Mientras el clima de polarización cuestione incluso el cumplimiento de previsiones de la Carta Magna, las reformas necesarias pasan a ser quiméricas

La presidenta del Congreso, Meritxell Batet, el presidente del Gobierno, Pedro Sánchez y el presidente del Tribunal Supremo y del CGPJ, Carlos Lesmes, se saludan en el acto institucional por el Día de la Constitución.

La presidenta del Congreso, Meritxell Batet, el presidente del Gobierno, Pedro Sánchez y el presidente del Tribunal Supremo y del CGPJ, Carlos Lesmes, se saludan en el acto institucional por el Día de la Constitución.

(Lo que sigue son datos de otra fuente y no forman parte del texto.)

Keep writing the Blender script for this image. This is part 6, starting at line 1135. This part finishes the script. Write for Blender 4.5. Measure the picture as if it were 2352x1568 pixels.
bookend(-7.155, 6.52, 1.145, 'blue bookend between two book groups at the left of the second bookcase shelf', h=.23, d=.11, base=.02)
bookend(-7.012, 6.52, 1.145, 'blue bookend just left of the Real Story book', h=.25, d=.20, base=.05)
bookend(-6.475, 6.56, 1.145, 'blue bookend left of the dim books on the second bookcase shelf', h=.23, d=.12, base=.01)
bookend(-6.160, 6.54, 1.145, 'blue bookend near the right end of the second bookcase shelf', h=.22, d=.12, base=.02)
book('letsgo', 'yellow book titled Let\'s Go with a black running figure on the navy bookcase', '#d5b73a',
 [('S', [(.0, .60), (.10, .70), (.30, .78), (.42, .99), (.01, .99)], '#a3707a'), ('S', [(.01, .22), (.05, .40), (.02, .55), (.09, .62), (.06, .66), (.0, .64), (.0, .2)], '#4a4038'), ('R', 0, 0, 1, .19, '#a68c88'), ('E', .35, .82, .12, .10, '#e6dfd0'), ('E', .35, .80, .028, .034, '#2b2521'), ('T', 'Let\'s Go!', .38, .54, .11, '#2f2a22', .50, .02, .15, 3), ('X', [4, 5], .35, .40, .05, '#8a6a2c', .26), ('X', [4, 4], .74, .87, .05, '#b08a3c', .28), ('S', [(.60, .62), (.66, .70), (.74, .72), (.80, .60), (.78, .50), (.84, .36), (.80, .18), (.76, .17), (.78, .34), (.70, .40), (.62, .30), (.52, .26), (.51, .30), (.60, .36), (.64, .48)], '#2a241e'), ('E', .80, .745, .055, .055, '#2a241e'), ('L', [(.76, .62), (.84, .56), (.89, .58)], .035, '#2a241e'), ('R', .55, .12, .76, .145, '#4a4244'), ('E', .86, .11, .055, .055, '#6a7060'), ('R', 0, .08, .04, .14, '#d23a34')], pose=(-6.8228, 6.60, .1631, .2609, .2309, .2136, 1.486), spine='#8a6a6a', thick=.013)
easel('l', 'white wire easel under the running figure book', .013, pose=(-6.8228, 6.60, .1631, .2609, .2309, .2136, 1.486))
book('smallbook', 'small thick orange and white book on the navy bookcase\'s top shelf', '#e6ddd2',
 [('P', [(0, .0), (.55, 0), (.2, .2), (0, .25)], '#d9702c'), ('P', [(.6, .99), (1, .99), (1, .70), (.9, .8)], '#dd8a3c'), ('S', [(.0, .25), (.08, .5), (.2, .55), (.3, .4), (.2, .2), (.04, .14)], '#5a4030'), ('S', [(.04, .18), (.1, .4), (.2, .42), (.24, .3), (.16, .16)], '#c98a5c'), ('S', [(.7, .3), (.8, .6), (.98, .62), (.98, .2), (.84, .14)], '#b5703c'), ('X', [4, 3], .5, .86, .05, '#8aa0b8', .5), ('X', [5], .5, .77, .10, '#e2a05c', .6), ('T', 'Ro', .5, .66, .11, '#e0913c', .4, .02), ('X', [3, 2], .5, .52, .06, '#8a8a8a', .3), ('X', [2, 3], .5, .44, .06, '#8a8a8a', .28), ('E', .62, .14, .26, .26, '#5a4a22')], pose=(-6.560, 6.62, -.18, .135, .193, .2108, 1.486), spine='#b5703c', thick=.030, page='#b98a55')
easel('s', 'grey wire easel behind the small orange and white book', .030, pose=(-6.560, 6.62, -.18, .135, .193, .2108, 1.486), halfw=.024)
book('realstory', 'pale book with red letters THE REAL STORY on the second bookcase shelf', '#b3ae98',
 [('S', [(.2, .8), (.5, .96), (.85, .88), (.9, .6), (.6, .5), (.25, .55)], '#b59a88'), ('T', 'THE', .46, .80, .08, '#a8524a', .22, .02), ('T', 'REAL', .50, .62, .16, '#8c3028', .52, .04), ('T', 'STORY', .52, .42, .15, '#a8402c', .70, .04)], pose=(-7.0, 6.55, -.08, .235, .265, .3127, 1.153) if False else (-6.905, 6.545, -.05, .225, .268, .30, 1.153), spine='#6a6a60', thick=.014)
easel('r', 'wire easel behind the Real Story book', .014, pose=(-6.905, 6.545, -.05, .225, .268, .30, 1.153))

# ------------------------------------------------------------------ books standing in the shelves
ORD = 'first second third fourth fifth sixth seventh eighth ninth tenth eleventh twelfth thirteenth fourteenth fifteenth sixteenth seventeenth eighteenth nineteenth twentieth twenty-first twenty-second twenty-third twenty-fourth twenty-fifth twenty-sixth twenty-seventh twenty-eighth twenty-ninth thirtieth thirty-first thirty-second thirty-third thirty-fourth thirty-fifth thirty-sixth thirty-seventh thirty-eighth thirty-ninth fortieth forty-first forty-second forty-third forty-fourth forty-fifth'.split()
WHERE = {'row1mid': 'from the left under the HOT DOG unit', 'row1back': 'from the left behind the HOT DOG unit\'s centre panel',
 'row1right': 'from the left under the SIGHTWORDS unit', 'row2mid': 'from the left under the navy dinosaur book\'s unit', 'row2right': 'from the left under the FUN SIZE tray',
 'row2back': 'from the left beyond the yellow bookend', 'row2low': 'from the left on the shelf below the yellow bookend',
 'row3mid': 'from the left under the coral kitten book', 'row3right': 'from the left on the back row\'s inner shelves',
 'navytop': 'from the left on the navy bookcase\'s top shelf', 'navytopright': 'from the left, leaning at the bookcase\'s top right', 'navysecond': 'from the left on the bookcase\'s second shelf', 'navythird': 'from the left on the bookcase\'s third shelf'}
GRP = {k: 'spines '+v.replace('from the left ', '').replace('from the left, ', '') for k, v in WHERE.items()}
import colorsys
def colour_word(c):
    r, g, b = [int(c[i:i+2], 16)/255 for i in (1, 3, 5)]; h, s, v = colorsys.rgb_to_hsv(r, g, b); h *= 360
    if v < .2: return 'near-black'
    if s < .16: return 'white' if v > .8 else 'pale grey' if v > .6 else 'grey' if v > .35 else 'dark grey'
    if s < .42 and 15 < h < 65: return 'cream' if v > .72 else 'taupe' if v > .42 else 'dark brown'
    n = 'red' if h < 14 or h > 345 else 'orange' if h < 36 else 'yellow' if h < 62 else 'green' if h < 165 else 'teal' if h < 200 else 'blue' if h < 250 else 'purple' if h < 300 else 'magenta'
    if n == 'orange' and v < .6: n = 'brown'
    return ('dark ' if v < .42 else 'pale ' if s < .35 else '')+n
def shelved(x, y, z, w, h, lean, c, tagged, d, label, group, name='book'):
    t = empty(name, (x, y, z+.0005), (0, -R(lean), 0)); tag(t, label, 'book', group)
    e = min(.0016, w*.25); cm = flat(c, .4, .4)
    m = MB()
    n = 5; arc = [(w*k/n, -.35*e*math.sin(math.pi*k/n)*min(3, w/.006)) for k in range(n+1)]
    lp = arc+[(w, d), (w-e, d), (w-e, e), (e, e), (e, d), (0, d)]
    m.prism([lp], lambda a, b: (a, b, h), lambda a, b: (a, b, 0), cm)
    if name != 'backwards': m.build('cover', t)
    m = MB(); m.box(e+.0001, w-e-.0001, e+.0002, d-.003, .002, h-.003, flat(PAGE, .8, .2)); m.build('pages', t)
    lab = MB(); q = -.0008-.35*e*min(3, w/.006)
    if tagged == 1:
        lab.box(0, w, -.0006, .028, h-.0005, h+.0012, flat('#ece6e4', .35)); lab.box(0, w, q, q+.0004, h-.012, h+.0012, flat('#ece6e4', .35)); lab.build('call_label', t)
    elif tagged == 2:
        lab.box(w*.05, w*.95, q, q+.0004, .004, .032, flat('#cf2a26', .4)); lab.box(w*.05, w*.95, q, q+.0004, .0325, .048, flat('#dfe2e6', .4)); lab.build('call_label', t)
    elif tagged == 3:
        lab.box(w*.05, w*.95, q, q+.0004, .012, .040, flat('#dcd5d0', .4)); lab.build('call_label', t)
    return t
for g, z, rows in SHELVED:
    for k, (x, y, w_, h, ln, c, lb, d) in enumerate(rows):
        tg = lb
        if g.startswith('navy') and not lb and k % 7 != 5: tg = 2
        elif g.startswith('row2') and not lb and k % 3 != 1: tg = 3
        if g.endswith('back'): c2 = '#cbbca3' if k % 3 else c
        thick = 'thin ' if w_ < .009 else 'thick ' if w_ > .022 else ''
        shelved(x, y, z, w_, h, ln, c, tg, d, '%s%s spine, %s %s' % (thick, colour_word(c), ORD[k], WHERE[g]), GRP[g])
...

Se conmemora este martes el 44º aniversario de la aprobación de la Constitución de 1978, un texto que, con sus virtudes y sus defectos, representó en aquel momento un hito histórico, que puso fin a las cuatro tenebrosas décadas de dictadura franquista. El valor de aquella Carta Magna es múltiple: devolvió la democracia a España, con la recuperación del pluralismo y las libertades políticas y civiles, permitió la descentralización del Estado, el reconocimiento de las nacionalidades históricas y de las lenguas propias y homologó el país con el resto de las democracias europeas. Supuso, por tanto, un cambio esencial con lo que se había vivido en España desde el golpe de Estado encabezado por el general Francisco Franco en 1936, la Guerra Civil y la posterior tiranía de los vencedores.

Pero, pasados 44 años, el texto constitucional demanda a gritos un ajuste a la realidad de 2022. La España de ahora no es afortunadamente la de 1978. De hecho, ha cambiado mucho, y algunos aspectos de la Constitución hace ya años que precisaban de un buen remozado para adecuarla a nuevas realidades. Pero el orgullo por lo conseguido, unido al auténtico pánico que les producía a los dirigentes políticos la posibilidad de abrir el melón constitucional sin controlar cómo se cerraría, hizo que solo se hicieran retoques mínimos, obligados por la coyuntura, utilizando técnicas de cirugía no invasiva.

La reforma no se hizo cuando las mayorías electorales existentes la podían haber facilitado y la evolución política la hace ahora más difícil debido a la mayor fragmentación parlamentaria, causada por la aparición de nuevos partidos que mantienen, además, posiciones más radicales sobre el texto constitucional. Desde la ultraderecha de Vox, que no solo se opone a cualquier avance en la descentralización territorial sino que defiende, directamente, la supresión del Estado de las autonomías, a las enérgicas posiciones republicanas de Unidas Podemos y otros grupos. No favorece tampoco esa modificación la desmedida polarización política existente y las escasas, por no decir nulas, posibilidades de pacto entre los dos grandes partidos, PSOE y PP, que siguen constituyendo el núcleo central del sistema político. Si ambos grupos se muestran incluso incapaces de cambiar el artículo 49 para sustituir la expresión «disminuidos físicos, sensoriales y psíquicos», por la mucho más adecuada «personas con discapacidad», cómo esperar, por ejemplo, la eliminación de la inviolabilidad del Rey.

Quizá lo más grave de la actual coyuntura no sea siquiera ese desinterés por alcanzar acuerdos, en contra, por cierto, de lo que ocurrió en 1978. Lo terrible del momento que vivimos es, sin duda, el clima de hostigamiento e insulto imperante en el Parlamento y el rechazo consciente a cumplir la Constitución cuando, como está ocurriendo desde hace cuatro años, el PP, por ejemplo, se niega, con excusas distintas, a renovar el Consejo General del Poder Judicial, o una parte de los miembros conservadores de ese órgano caducado de gobierno de los jueces incumple intencionadamente la ley al impedir la renovación, a su vez, del Tribunal Constitucional. Quizá no nos quede más remedio que aceptar que la reforma de la Constitución tendrá aún que esperar, pero a lo que no podemos resignarnos es a que sus disposiciones se infrinjan deliberadamente.